The journey to save Wuhan's lockdown pets

Life has finally returned to normal for animal lover Du Fan, on the anniversary of the lockdown in Wuhan, China.

Du is the head of the Wuhan Small Animals Protection Association, and spends his days rescuing, caring and finding homes for stray cats and dogs.

But just one year ago, Du was scrambling to different compounds across the city on a desperate mission.

As the onset of the global health crisis forced Wuhan into one of the world's strictest lockdowns, Du was suddenly flooded with requests to save pets whose owners were no longer able to care for them.

Many were stranded in other cities, while some fell ill themselves.

Du was initially hesitant to help, fearful for his team's safety.

But with the pet owners' consent, Du masked up, and broke into their homes, leading his team door-to-door to some 5,000 households, feeding and rescuing over 10,000 pets.

Just two weeks later, the project was suspended as an even stricter lockdown was put in place.

But Du says the pets survived the remaining two months thanks to the large amount of supplies like food and water left behind by his team.

Du says the rescue efforts not only saved the animals, but also brought immense relief to the lives of Wuhan residents during a scary and stressful time.

"A pet is far more than a friend," he says. "It's part of the family."

Video Transcript

- Life has finally returned to normal for animal lover Du Fan on the anniversary of the lockdown in Wuhan, China. Du is the head of the Wuhan Small Animals Protection Association and spends his days rescuing, caring, and finding homes for stray cats and dogs. But just one year ago, Du was scrambling to different compounds across the city on a desperate mission. As the onset of the global health crisis forced Wuhan into one of the world's strictest lockdowns, Du was suddenly flooded with requests to save pets whose owners were no longer able to care for them. Many owners were stranded in other cities, while some fell ill themselves. Du was initially hesitant to help, fearful for his team's safety.

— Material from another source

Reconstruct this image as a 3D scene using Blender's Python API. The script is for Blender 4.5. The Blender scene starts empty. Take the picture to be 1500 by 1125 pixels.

DU FAN: [NON-ENGLISH SPEECH]

- But with the pet owners' consent, Du masked up and broke into their homes, leading his team door to door to some 5,000 households, feeding and rescuing over 10,000 pets. Just two weeks later, the project was suspended as an even stricter lockdown was put in place. But Du says the pets survived the remaining two months, thanks to the large amount of supplies-- like food and water-- left behind by his team. Du says the rescue efforts not only saved the animals, but also brought immense relief to the lives of Wuhan residents during a scary and stressful time. "A pet is far more than a friend," he says. "It's part of the family."